3.4 Winter 2021-2022

January 10, Moms

I went out to brunch with Helen and her mother, who had never met a foreigner before. I quickly realized why I never speak Korean to Helen despite speaking it to most everyone else.

“You said it wrong,” she crowed delightedly over her shrimp pizza, not for the first time since we tucked in. Her mother spoke quickly and with a strong regional accent which had me asking for repeats and answering the wrong questions.

I felt myself grow quiet like a kid who got lectured.

“You have to say future tense not past tense,” she said, repeating back exactly what I had said. Helen, this is why I don’t “practice” Korean with you, as you so often encourage.

Who knows, maybe this is how she prefers to learn English and projects it onto other learners around her.

“Don’t you want to practice Korean?” She asked, gesturing to her mom. After a long pause I nodded slowly, but with an air of contempt. I want to practice, but not around you!

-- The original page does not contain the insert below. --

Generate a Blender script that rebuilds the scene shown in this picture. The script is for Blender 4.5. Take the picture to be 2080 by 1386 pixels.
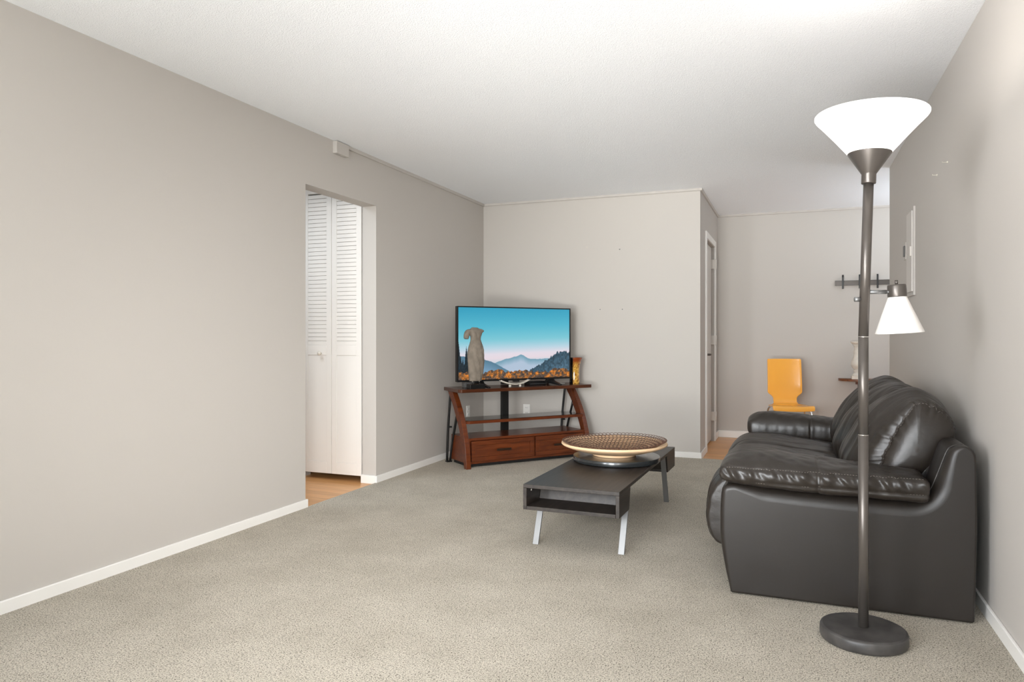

Let’s hope Helen never becomes a Korean language teacher.

Luckily she eventually stopped criticizing my every sentence and I was free to stumble through the interaction with her mom on my own.

Her mother had never met a foreigner, or rather, a non-native Korean speaker before and as such, changed nothing about her language. I was tossed in a sea of fast words and heavy dialect but I managed, how I always manage, which is fifty percent language skill and fifty percent contextual guessing. We talked about trot singers and what dramas she’s watching now.

Halfway through coffee she patted my thigh and said, “sturdy”. She turned to Helen to add, “You’ve lost too much weight.” Helen grumbled petulantly and batted her mom’s other hand away. Her mom just patted my thigh again.

I’ve worked hard for my budding quadricpes these last few months as per doctor’s orders so I’m glad her mom noticed even if the ortho didn’t.

After the meal, she wanted a picture together to commemorate our time so we stood in the windy balcony, scenery smudged to soft grays and blues because of the blanket of pollution. Maybe she’ll show this picture to her neighborhood friends, like a postcard or vacation slide.

Helen texted me later so say how good it was for her mother and good friend to meet. And despite the earlier stumblings, I had to admit it was a pretty great day, too.